New Pragmatism, New “Success”

Howard Silverman’s excellent “Pragmatism in the Age of Social-Ecological Truths”
notes that pragmatism must take on a new aura in the 21st century. Silverman quotes numerous environmental philosophers about what the new pragmatism is all about.

It struck me that there is a deeper reformulation of pragmatism wanting to emerge here — which I’ve been thinking of as “evolutionary pragmatism” — which I noted in a comment on his blog, as follows:

Pragmatism is defined in my dictionary as

“an approach that assesses the truth of meaning of theories or beliefs in terms of the success of their practical application.”

This raises two issues, both having to do with “success”:

(1) What do we define as success? At its most fundamental level, our new situation (emerging crises) and sciences (ecology, complexity, evolution) demand that we broaden our view of success beyond immediate narrow benefits (e.g., quarterly monetary profits). The more entities and systems that benefit and the longer the time frame of those benefits, the more “new-pragmatic” a particular approach could be said to be.

(2) Success in evolutionary terms involves the alignment of one’s qualities, behaviors, mental models, etc., with the realities of one’s environment. To the extent we are not so aligned, we are “unfit” to survive/succeed, and get weeded out by natural selection. This operates at all levels simultaneously, so if we try to do something for the 7th generation after us that doesn’t please the existing generation, the current larger society will weed us out, even as the future prepares to weed that larger society out of the garden of Life. So pragmatism requires finding ways to align with both present and future realities. I would suggest that this reaches beyond ethical standards and policy making.
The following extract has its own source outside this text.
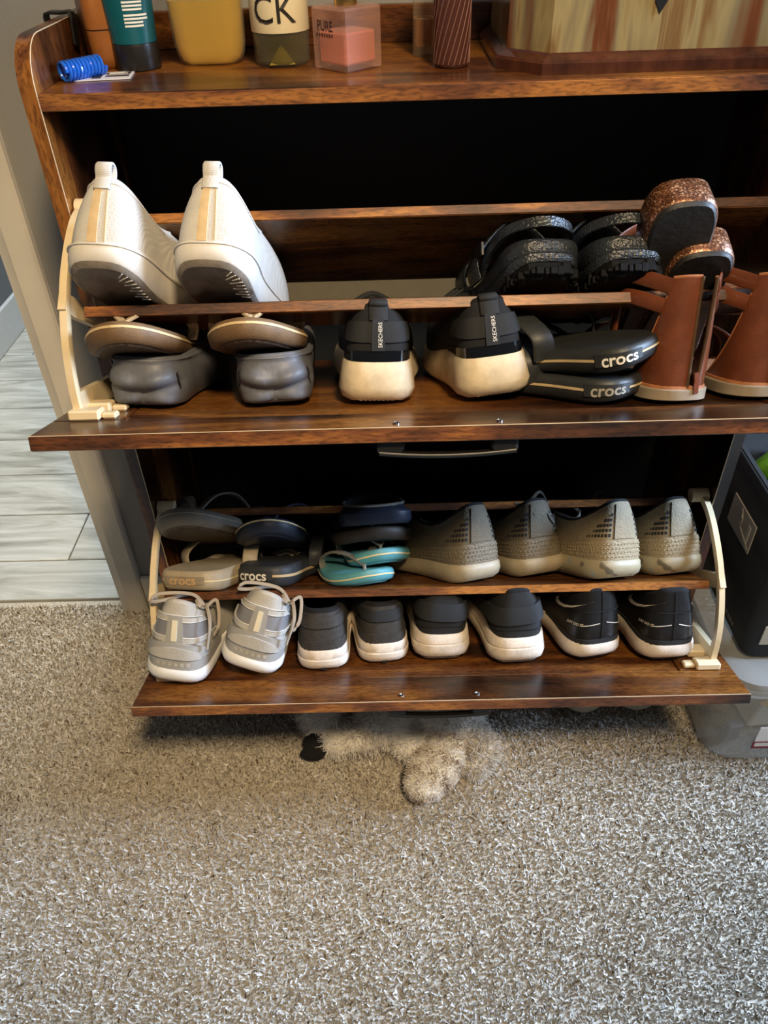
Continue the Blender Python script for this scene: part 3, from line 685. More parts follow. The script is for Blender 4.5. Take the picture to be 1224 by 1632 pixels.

It involves changing the systems within which that alignment is impeded or facilitated. I mean our political, governmental, economic, educational, journalistic, scientific systems and more.

For me, these two understandings embrace, underlie, and reach beyond the four points in Silverman’s article. The new pragmatism requires a deepening and broadening our concept of success and a serious overhaul/transformation of the systems we use to generate that success.